Die belangte Behörde hat daher nicht nur durch die Verletzung des Parteiengehörs Verfahrensvorschriften mißachtet, bei deren Einhaltung sie zu einem anderen Bescheid hätte gelangen können, sondern auch den Sachverhalt in entscheidungswesentlichen Punkten unaufgeklärt gelassen, weshalb der angefochtene Bescheid wegen Rechtswidrigkeit infolge Verletzung von Verfahrensvorschriften gemäß § 42 Abs. 2 Z. 3 lit. b und c VwGG aufzuheben war.
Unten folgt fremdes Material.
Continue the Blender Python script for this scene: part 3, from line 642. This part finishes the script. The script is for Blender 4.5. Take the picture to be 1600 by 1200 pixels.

Von der Durchführung der von der Beschwerdeführerin beantragten Verhandlung konnte gemäß § 39 Abs. 2 Z. 3 VwGG abgesehen werden.

Die Entscheidung über Aufwandersatz gründet sich auf die §§ 47 ff VwGG in Verbindung mit der Verordnung des Bundeskanzlers vom 30. Mai 1985, BGBl. Nr. 243.